Problem to solve:
Reproduce all the material exactly, minus any pictures it holds.

Data block:
↓

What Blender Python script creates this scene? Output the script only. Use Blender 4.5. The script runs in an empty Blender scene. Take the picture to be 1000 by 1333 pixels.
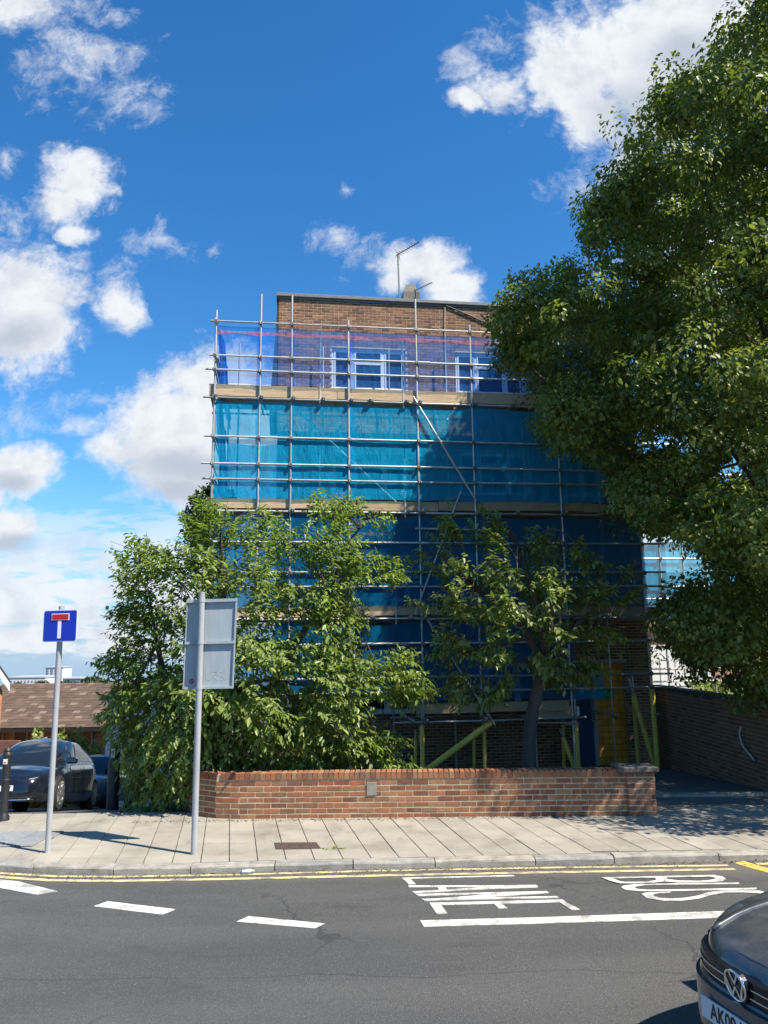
import bpy, math, random
import numpy as np
from mathutils import Vector, Matrix
R = math.radians
random.seed(7); rng = np.random.default_rng(7)
S = bpy.context.scene
C = S.collection

# ------------------------------------------------------------------ camera
PITCH, ROLL, F = R(9.95), R(0.7), 1000.0
CAM = np.array([0, 0, 2.5])
f0 = np.array([0, math.cos(PITCH), math.sin(PITCH)])
u0 = np.array([0, -math.sin(PITCH), math.cos(PITCH)])
r0 = np.array([1., 0, 0])
cr = r0*math.cos(ROLL) - u0*math.sin(ROLL)
cu = u0*math.cos(ROLL) + r0*math.sin(ROLL)
cam = bpy.data.objects.new('camera', bpy.data.cameras.new('camera'))
C.objects.link(cam)
M = Matrix.Identity(4)
for i in range(3):
    M[i][0], M[i][1], M[i][2], M[i][3] = cr[i], cu[i], -f0[i], CAM[i]
cam.matrix_world = M
cam.data.sensor_width = 36; cam.data.lens = 36*F/1333.0
cam.data.clip_start = .05; cam.data.clip_end = 6000
S.camera = cam

# ------------------------------------------------------------------ sun and sky
SUN_EL = R(52)
SUN_DIR = np.array([.872*math.cos(SUN_EL), -.489*math.cos(SUN_EL), math.sin(SUN_EL)])
sun = bpy.data.objects.new('sun', bpy.data.lights.new('sun', 'SUN'))
C.objects.link(sun)
sun.data.energy = 5.0; sun.data.angle = R(.53); sun.data.color = (1, .93, .82)
sun.rotation_euler = Vector(SUN_DIR).to_track_quat('Z', 'Y').to_euler()
S.view_settings.view_transform = 'Standard'; S.view_settings.look = 'None'
S.view_settings.exposure = 0.92; S.view_settings.gamma = 1
S.cycles.use_denoising = True
S.cycles.max_bounces = 7; S.cycles.transparent_max_bounces = 24
S.cycles.diffuse_bounces = 2; S.cycles.glossy_bounces = 3; S.cycles.transmission_bounces = 3
S.cycles.caustics_reflective = False; S.cycles.caustics_refractive = False
S.cycles.sample_clamp_indirect = 6

world = bpy.data.worlds.new('World'); S.world = world; world.use_nodes = True


class NT:
    """tiny helper to write node trees"""
    def __init__(s, t): s.t = t; s.n = t.nodes; s.l = t.links
    def N(s, typ, ins=None, **kw):
        n = s.n.new(typ)
        for k, v in kw.items(): setattr(n, k, v)
        for k, v in (ins or {}).items():
            if isinstance(v, bpy.types.NodeSocket): s.l.new(v, n.inputs[k])
            else: n.inputs[k].default_value = v
        return n
    def m(s, op, a, b=0.0, c=None, clamp=False):
        i = {0: a, 1: b}
        if c is not None: i[2] = c
        return s.N('ShaderNodeMath', i, operation=op, use_clamp=clamp).outputs[0]
    def mix(s, f, a, b, bt='MIX'):
        n = s.N('ShaderNodeMix', data_type='RGBA', blend_type=bt)
        for k, v in ((0, f), (6, a), (7, b)):
            if isinstance(v, bpy.types.NodeSocket): s.l.new(v, n.inputs[k])
            else: n.inputs[k].default_value = (*v, 1) if k > 0 and len(v) == 3 else v
        return n.outputs[2]
    def ss(s, x, a, b):
        return s.N('ShaderNodeMapRange', {0: x, 1: a, 2: b, 3: 0.0, 4: 1.0}, interpolation_type='SMOOTHSTEP').outputs[0]
    def noise(s, vec, scale, det=4, rough=.55, dist=0.0):
        return s.N('ShaderNodeTexNoise', {'Vector': vec, 'Scale': scale, 'Detail': det, 'Roughness': rough, 'Distortion': dist}).outputs[0]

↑

Expected answer:
What Blender Python script creates this scene? Output the script only. Use Blender 4.5. The script runs in an empty Blender scene. Take the picture to be 1000 by 1333 pixels.
import bpy, math, random
import numpy as np
from mathutils import Vector, Matrix
R = math.radians
random.seed(7); rng = np.random.default_rng(7)
S = bpy.context.scene
C = S.collection

# ------------------------------------------------------------------ camera
PITCH, ROLL, F = R(9.95), R(0.7), 1000.0
CAM = np.array([0, 0, 2.5])
f0 = np.array([0, math.cos(PITCH), math.sin(PITCH)])
u0 = np.array([0, -math.sin(PITCH), math.cos(PITCH)])
r0 = np.array([1., 0, 0])
cr = r0*math.cos(ROLL) - u0*math.sin(ROLL)
cu = u0*math.cos(ROLL) + r0*math.sin(ROLL)
cam = bpy.data.objects.new('camera', bpy.data.cameras.new('camera'))
C.objects.link(cam)
M = Matrix.Identity(4)
for i in range(3):
    M[i][0], M[i][1], M[i][2], M[i][3] = cr[i], cu[i], -f0[i], CAM[i]
cam.matrix_world = M
cam.data.sensor_width = 36; cam.data.lens = 36*F/1333.0
cam.data.clip_start = .05; cam.data.clip_end = 6000
S.camera = cam

# ------------------------------------------------------------------ sun and sky
SUN_EL = R(52)
SUN_DIR = np.array([.872*math.cos(SUN_EL), -.489*math.cos(SUN_EL), math.sin(SUN_EL)])
sun = bpy.data.objects.new('sun', bpy.data.lights.new('sun', 'SUN'))
C.objects.link(sun)
sun.data.energy = 5.0; sun.data.angle = R(.53); sun.data.color = (1, .93, .82)
sun.rotation_euler = Vector(SUN_DIR).to_track_quat('Z', 'Y').to_euler()
S.view_settings.view_transform = 'Standard'; S.view_settings.look = 'None'
S.view_settings.exposure = 0.92; S.view_settings.gamma = 1
S.cycles.use_denoising = True
S.cycles.max_bounces = 7; S.cycles.transparent_max_bounces = 24
S.cycles.diffuse_bounces = 2; S.cycles.glossy_bounces = 3; S.cycles.transmission_bounces = 3
S.cycles.caustics_reflective = False; S.cycles.caustics_refractive = False
S.cycles.sample_clamp_indirect = 6

world = bpy.data.worlds.new('World'); S.world = world; world.use_nodes = True


class NT:
    """tiny helper to write node trees"""
    def __init__(s, t): s.t = t; s.n = t.nodes; s.l = t.links
    def N(s, typ, ins=None, **kw):
        n = s.n.new(typ)
        for k, v in kw.items(): setattr(n, k, v)
        for k, v in (ins or {}).items():
            if isinstance(v, bpy.types.NodeSocket): s.l.new(v, n.inputs[k])
            else: n.inputs[k].default_value = v
        return n
    def m(s, op, a, b=0.0, c=None, clamp=False):
        i = {0: a, 1: b}
        if c is not None: i[2] = c
        return s.N('ShaderNodeMath', i, operation=op, use_clamp=clamp).outputs[0]
    def mix(s, f, a, b, bt='MIX'):
        n = s.N('ShaderNodeMix', data_type='RGBA', blend_type=bt)
        for k, v in ((0, f), (6, a), (7, b)):
            if isinstance(v, bpy.types.NodeSocket): s.l.new(v, n.inputs[k])
            else: n.inputs[k].default_value = (*v, 1) if k > 0 and len(v) == 3 else v
        return n.outputs[2]
    def ss(s, x, a, b):
        return s.N('ShaderNodeMapRange', {0: x, 1: a, 2: b, 3: 0.0, 4: 1.0}, interpolation_type='SMOOTHSTEP').outputs[0]
    def noise(s, vec, scale, det=4, rough=.55, dist=0.0):
        return s.N('ShaderNodeTexNoise', {'Vector': vec, 'Scale': scale, 'Detail': det, 'Roughness': rough, 'Distortion': dist}).outputs[0]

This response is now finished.